Orquesta y coro realmente sobresalientes bajo la dirección de Mark Albrecht, que humildemente, sin alaracas, ni divismos trasnochados, pero con entrega y entusiasmo, demostró una gran devoción por la partitura e hizo plena justicia a este monumento musical. Si pudo sentirse toda la intensidad, toda la exaltación, toda la fuerza emocional de esta música, también, por supuesto, el fascinante colorido orquestal, los primorosos detalles y sonoridades, el subyugante refinamiento tímbrico, las apropiadas atmósferas. Albrecht, la magnífica orquesta de la Deutsche Oper en estado de gracia y un coro deslumbrante por vigor, brillo y extensión transmitieron la transcendencia de esta colosal composición y lograron que el público la experimentara de forma vívida y plena.
A ello colaboró también y de forma determinante, cómo no, el elenco vocal encabezado por la soprano Sara Jakubiak y el tenor Brian Jadge, que representaron espléndidamente la tradicional calidad y acreditada solvencia de la escuela americana de cantantes exhibiendo una solidísima preparación musical y una expresión siempre sincera y genuina.
Brian Jadge lo tiene todo para ser un gran tenor de repertorio alemán y Wagneriano en particular.
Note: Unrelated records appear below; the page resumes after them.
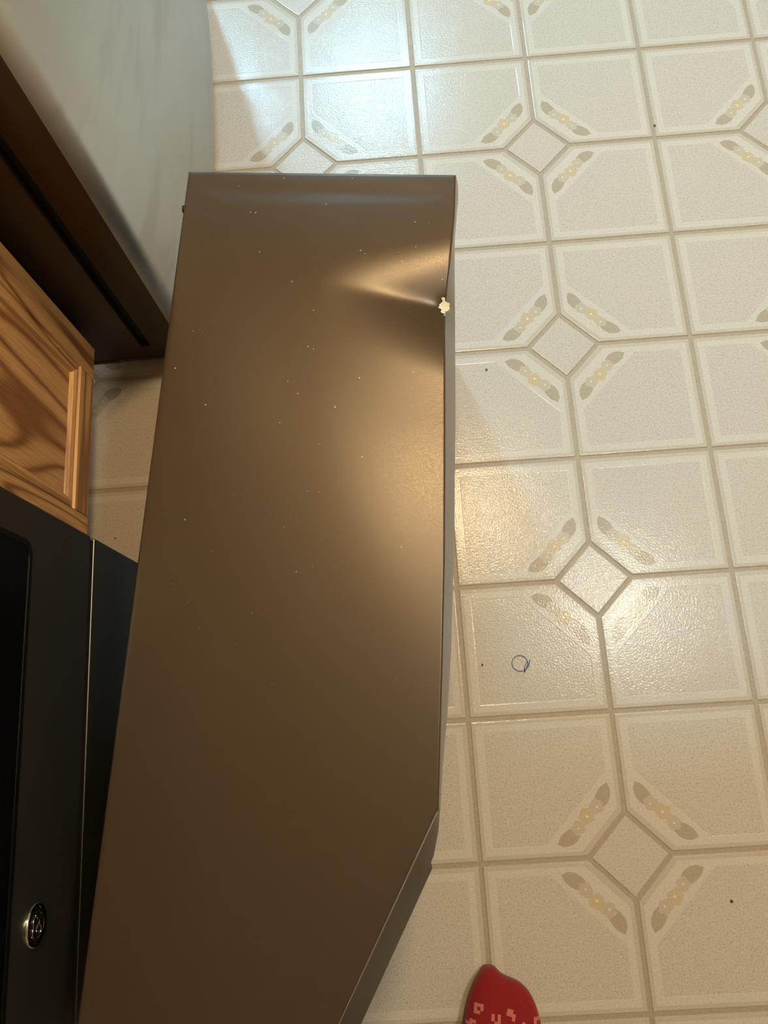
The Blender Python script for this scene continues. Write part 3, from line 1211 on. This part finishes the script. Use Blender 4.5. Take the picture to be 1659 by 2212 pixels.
GLYPHS = [((-0.2300, -1.5430), -10, ['###', '#.#', '##.']),
          ((-0.2090, -1.5555), -8, ['#.#', '#.#', '.##']),
          ((-0.1890, -1.5515), -20, ['##.', '###', '..#']),
          ((-0.1545, -1.5640), -10, ['###', '#.#', '##.']),
          ((-0.1755, -1.5660), -25, ['.#.', '##.', '###']),
          ((-0.2420, -1.5600), -15, ['.##', '##.', '.#.']),
          ((-0.2000, -1.5760), 12, ['###', '..#', '.##']),
          ((-0.2280, -1.5740), 8, ['#..', '###', '#.#']),
          ((-0.1650, -1.5850), -12, ['##.', '.##', '.##']),
          ((-0.1860, -1.5950), 20, ['###', '#..', '##.']),
          ((-0.2150, -1.5980), -5, ['.##', '#.#', '#..'])]
CELL = 0.0040
for (gx, gy), rot_, rows in GLYPHS:
    gv, gf = [], []
    ca, sa = math.cos(math.radians(rot_)), math.sin(math.radians(rot_))
    for r_i, row in enumerate(rows):
        for c_i, ch in enumerate(row):
            if ch != '#':
                continue
            quad = []
            for du, dv_ in ((0, 0), (1, 0), (1, 1), (0, 1)):
                lx = (c_i - 1.5 + du) * CELL
                ly = (1.5 - r_i - dv_) * CELL
                x = gx + lx * ca - ly * sa
                y = gy + lx * sa + ly * ca
                hit = SOCKBVH.ray_cast(Vector((x, y, 0.5)), Vector((0, 0, -1)))
                if hit[0] is None or hit[0].z < 0.012:
                    quad = None
                    break
                pp = hit[0] + hit[1] * 0.0003
                quad.append((pp.x, pp.y, pp.z + 0.0003))
            if quad:
                i0 = len(gv)
                gv += quad
                gf.append((i0 + 3, i0 + 2, i0 + 1, i0))
    if gf:
        o = mesh_obj('knit_mark', gv, gf, M['sock_glyph'])
        o.parent = sock
# trouser leg
TR = [(0.115, -1.722, 0.058, 0.064), (0.20, -1.728, 0.060, 0.068), (0.34, -1.738, 0.066, 0.074), (0.48, -1.738, 0.068, 0.074), (0.60, -1.735, 0.078, 0.084), (0.74, -1.745, 0.088, 0.094), (0.86, -1.76, 0.094, 0.104)]
gv, gf = [], []
for z, y, rx, ry in TR:
    for k in range(NS):
        a = 2 * math.pi * k / NS
        gv.append((-0.202 + 0.03 * max(0, z - 0.5) + rx * math.cos(a), y + ry * math.sin(a), z))
for a in range(len(TR) - 1):
    for k in range(NS):
        l = (k + 1) % NS
        gf.append((a * NS + k, a * NS + l, (a + 1) * NS + l, (a + 1) * NS + k))
gf.append(tuple((len(TR) - 1) * NS + k for k in range(NS)))
attach(mesh_obj('trouser_leg', gv, gf, M['trouser'], None, smooth=True), pers)
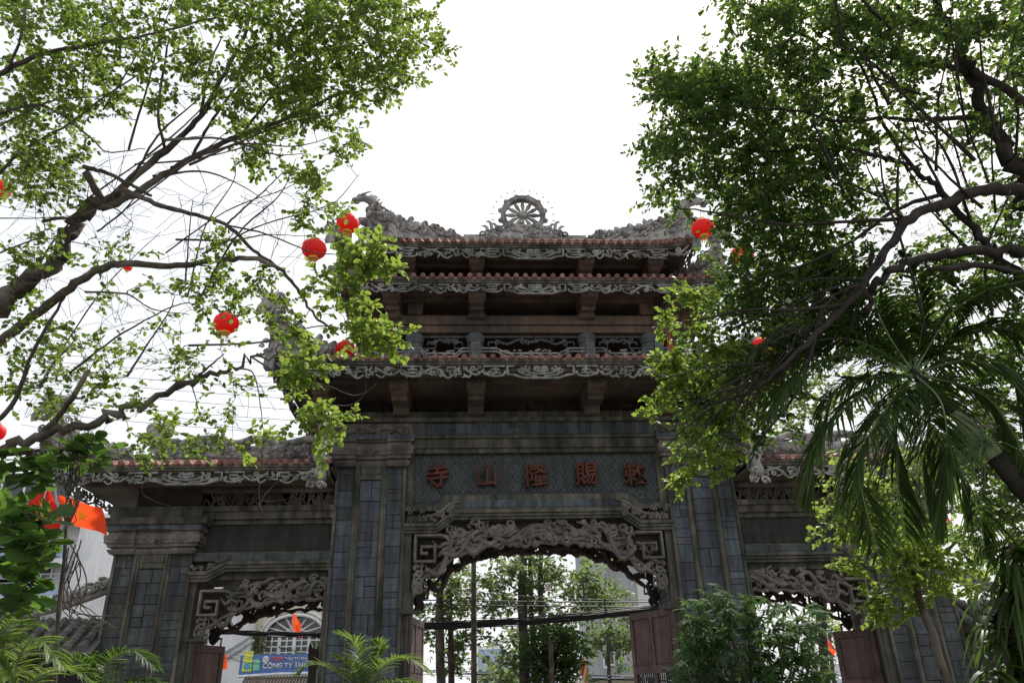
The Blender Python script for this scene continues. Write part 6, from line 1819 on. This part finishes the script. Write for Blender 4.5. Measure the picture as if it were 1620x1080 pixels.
# leaning areca palm on the right
base = W(1760, 1060, 4.6); base[2] = 0
t = thing('palm', 'dark areca palm on the right with a leaning green crownshaft and drooping fronds', 'palm', tuple(base))
tr = MB()
P = [base, W(1700, 880, 4.7), W(1620, 775, 4.8), W(1575, 722, 4.9)]
c = crv(P, 8); tr.tube(c, [.075-.02*i/len(c)+.006*(i % 2) for i in range(len(c))], n=10)
local(t, tr.build('trunk', M['barkd'], None, smooth=True))
cs = MB(); cs.tube(crv([W(1575,722,4.9), W(1545,690,4.95), W(1508,650,5.0)], 5), [.05,.056,.058,.056,.053,.05,.047,.045,.043,.041,.04], n=12)
local(t, cs.build('crownshaft', M['shaft'], None, smooth=True))
cs = MB(); cs.tube(crv([W(1508,650,5.0), W(1480,620,5.05), W(1440,585,5.1)], 5), [.046,.044,.042,.040,.038,.036,.034,.032,.03,.028,.025], n=9)
local(t, cs.build('inner_stem', M['barkd'], None, smooth=True))
rm_ = MB(); lm = []
C0 = (1445,590,5.1)
fr_pts = [[C0,(1400,520,5.2),(1375,450,5.3),(1380,400,5.4)],
          [C0,(1350,560,5.0),(1270,590,4.8),(1215,660,4.6)],
          [C0,(1360,540,5.2),(1290,540,5.3),(1230,580,5.3)],
          [C0,(1370,620,4.8),(1300,690,4.6),(1275,790,4.5)],
          [C0,(1400,650,4.7),(1360,740,4.5),(1390,880,4.4)],
          [C0,(1420,660,4.8),(1420,760,4.7),(1430,850,4.7)],
          [C0,(1460,510,5.3),(1450,440,5.5),(1420,400,5.6)],
          [C0,(1500,500,5.2),(1560,460,5.2),(1640,440,5.1)],
          [C0,(1530,570,5.0),(1600,600,4.8),(1650,680,4.7)],
          [C0,(1490,640,4.8),(1500,740,4.6),(1490,840,4.5)],
          [C0,(1480,690,5.1),(1540,780,5.0),(1560,880,4.9)],
          [C0,(1400,560,5.4),(1330,480,5.6),(1290,440,5.7)],
          [C0,(1380,600,5.3),(1320,620,5.4),(1290,720,5.3)],
          [C0,(1520,530,5.4),(1590,520,5.4),(1660,560,5.3)],
          [C0,(1410,640,5.2),(1350,700,5.2),(1330,800,5.1)],
          [C0,(1470,660,5.2),(1460,740,5.2),(1470,820,5.1)],
          [C0,(1340,520,5.3),(1250,520,5.2),(1180,570,5.1)],
          [C0,(1550,620,4.9),(1600,680,4.8),(1640,770,4.7)],
          [C0,(1420,520,5.5),(1330,430,5.7),(1270,400,5.8)],
          [C0,(1500,540,5.4),(1540,480,5.5),(1600,450,5.5)]]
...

Potencia, resistencia, capacidad para acometer una tesitura imposible, proyección, timbre, sonoridad.... Sin embargo, lo que más aborda es ópera italiana (será Enzo Grimaldo de Gioconda en el Liceo la próxima temporada), en la que rinde menos en opinión del que suscribe, como pudo apreciarse en el Macduff de Macbeth que interpretó en el Teatro Real. Magnífica, sin embargo, fue la interpretación de Jadge de este extranjero, un personaje mesiánico que hace que el pueblo recupere la sonrisa, la ilusión por ser feliz, algo que les prohibe su tiránico Gobernador, porque piensa que los hombres no son los suficientemente maduros para ser felices.
Es justo resaltar cómo se merece la capacidad que tuvo el tenor estadounidense para brillar en un papel agotador (en el primer acto su presencia es constante) con una tesitura inclemente, manteniendo de principio a fin un sonido timbradísimo, pleno, corposo, bien proyectado y de indudable atractivo frente a una orquestación pletórica. Todo ello, además, con un fraseo vibrante y elocuente, con gran carga expresiva e intensidad en la acentuación así como una entrega interpretativa sin reservas. Brava también su compatriota la soprano Sara Jakubiak, que realizó el desnudo íntegro conforme a libreto y si no puede presumir de un timbre especialmente bello ni personal, sí de una indiscutible sensibilidad musical y una línea de canto irreprochable como demostró especialmente en la bellísima aria “Ich ging zu him” del acto segundo, pieza que grabara en su día la gran Lotte Lehmann (que protagonizó el estreno Vienés de esta ópera) y más recientemente René Fleming. Asimismo, la encarnación dramática de Jakubiak tuvo las adecuadas dosis de sensualidad y un indudable compromiso interpretativo. Igualmente entregado el gobernador de Josef Wagner, si se quiere por debajo de los referidos protagonistas en el apartado vocal –pues mostró timbre gris y un registro agudo taponado, falto de expansión- pero impecable en lo interpertativo, creando sin exceso alguno, un personaje tan negativo, un tirano cruel que ama a su esposa, pero no ha logrado poseerla y que se consume por los celos ante la fascinación de la misma por el extranjero. Entre los secundarios destacaron, por un lado, la voz amplia y extensa de Okka von der Damerau como la mensajera y por otro, Derek Welton, ese miembro del ensemble del teatro, siempre impecable tanto en lo vocal como en lo escénico. Algo por debajo el juez ciego de Bukkard Ulrich, timbre tenoril modestísimo, blanquecino y filiforme, aunque manejado con cierta habilidad.
Gracias a los Dioses, Christof Loy no nos amargó la velada (como otras veces) y diseñó una puesta en escena que puede calificarse de "normal", teniendo en cuenta el hombre y su circunstancia. Con una escenografía única para los tres actos, el montaje se centró en la caracterización de los personajes y en un elaborado movimiento escénico en perfecta comunión con la dirección musical y los cantantes contribuyó a un espectáculo mágico, intenso, emocionante, definitivamente memorable.